Retype the data below without altering anything.

----

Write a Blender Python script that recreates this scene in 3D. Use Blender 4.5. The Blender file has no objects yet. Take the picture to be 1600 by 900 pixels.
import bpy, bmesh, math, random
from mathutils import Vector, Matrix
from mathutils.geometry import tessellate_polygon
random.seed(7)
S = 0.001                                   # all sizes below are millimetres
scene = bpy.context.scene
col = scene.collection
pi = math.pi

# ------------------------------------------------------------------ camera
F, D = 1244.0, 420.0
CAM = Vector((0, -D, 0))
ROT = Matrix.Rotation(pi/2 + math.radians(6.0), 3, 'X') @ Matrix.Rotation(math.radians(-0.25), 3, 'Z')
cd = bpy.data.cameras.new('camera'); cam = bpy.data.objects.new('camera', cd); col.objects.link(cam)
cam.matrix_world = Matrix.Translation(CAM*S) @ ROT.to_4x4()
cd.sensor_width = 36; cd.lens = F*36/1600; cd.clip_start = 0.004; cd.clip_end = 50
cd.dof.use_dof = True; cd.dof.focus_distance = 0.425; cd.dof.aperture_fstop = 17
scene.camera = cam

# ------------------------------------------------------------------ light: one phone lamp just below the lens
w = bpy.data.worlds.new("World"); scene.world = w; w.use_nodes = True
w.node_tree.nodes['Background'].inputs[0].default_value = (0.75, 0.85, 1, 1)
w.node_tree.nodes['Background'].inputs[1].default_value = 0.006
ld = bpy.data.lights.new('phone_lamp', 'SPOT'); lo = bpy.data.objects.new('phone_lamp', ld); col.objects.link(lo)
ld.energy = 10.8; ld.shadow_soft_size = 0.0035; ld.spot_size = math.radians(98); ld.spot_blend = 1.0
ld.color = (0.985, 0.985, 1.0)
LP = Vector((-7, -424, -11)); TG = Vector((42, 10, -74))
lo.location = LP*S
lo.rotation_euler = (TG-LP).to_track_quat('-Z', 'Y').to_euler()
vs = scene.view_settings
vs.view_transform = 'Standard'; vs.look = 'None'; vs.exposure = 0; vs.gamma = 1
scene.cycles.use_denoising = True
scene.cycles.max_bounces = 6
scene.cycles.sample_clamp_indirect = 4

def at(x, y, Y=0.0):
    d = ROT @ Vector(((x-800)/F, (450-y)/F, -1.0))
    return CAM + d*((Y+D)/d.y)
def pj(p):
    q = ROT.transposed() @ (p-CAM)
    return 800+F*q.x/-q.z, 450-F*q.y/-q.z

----

• [Exercise solution]:
Write a Blender Python script that recreates this scene in 3D. Use Blender 4.5. The Blender file has no objects yet. Take the picture to be 1600 by 900 pixels.
import bpy, bmesh, math, random
from mathutils import Vector, Matrix
from mathutils.geometry import tessellate_polygon
random.seed(7)
S = 0.001                                   # all sizes below are millimetres
scene = bpy.context.scene
col = scene.collection
pi = math.pi

# ------------------------------------------------------------------ camera
F, D = 1244.0, 420.0
CAM = Vector((0, -D, 0))
ROT = Matrix.Rotation(pi/2 + math.radians(6.0), 3, 'X') @ Matrix.Rotation(math.radians(-0.25), 3, 'Z')
cd = bpy.data.cameras.new('camera'); cam = bpy.data.objects.new('camera', cd); col.objects.link(cam)
cam.matrix_world = Matrix.Translation(CAM*S) @ ROT.to_4x4()
cd.sensor_width = 36; cd.lens = F*36/1600; cd.clip_start = 0.004; cd.clip_end = 50
cd.dof.use_dof = True; cd.dof.focus_distance = 0.425; cd.dof.aperture_fstop = 17
scene.camera = cam

# ------------------------------------------------------------------ light: one phone lamp just below the lens
w = bpy.data.worlds.new("World"); scene.world = w; w.use_nodes = True
w.node_tree.nodes['Background'].inputs[0].default_value = (0.75, 0.85, 1, 1)
w.node_tree.nodes['Background'].inputs[1].default_value = 0.006
ld = bpy.data.lights.new('phone_lamp', 'SPOT'); lo = bpy.data.objects.new('phone_lamp', ld); col.objects.link(lo)
ld.energy = 10.8; ld.shadow_soft_size = 0.0035; ld.spot_size = math.radians(98); ld.spot_blend = 1.0
ld.color = (0.985, 0.985, 1.0)
LP = Vector((-7, -424, -11)); TG = Vector((42, 10, -74))
lo.location = LP*S
lo.rotation_euler = (TG-LP).to_track_quat('-Z', 'Y').to_euler()
vs = scene.view_settings
vs.view_transform = 'Standard'; vs.look = 'None'; vs.exposure = 0; vs.gamma = 1
scene.cycles.use_denoising = True
scene.cycles.max_bounces = 6
scene.cycles.sample_clamp_indirect = 4

def at(x, y, Y=0.0):
    d = ROT @ Vector(((x-800)/F, (450-y)/F, -1.0))
    return CAM + d*((Y+D)/d.y)
def pj(p):
    q = ROT.transposed() @ (p-CAM)
    return 800+F*q.x/-q.z, 450-F*q.y/-q.z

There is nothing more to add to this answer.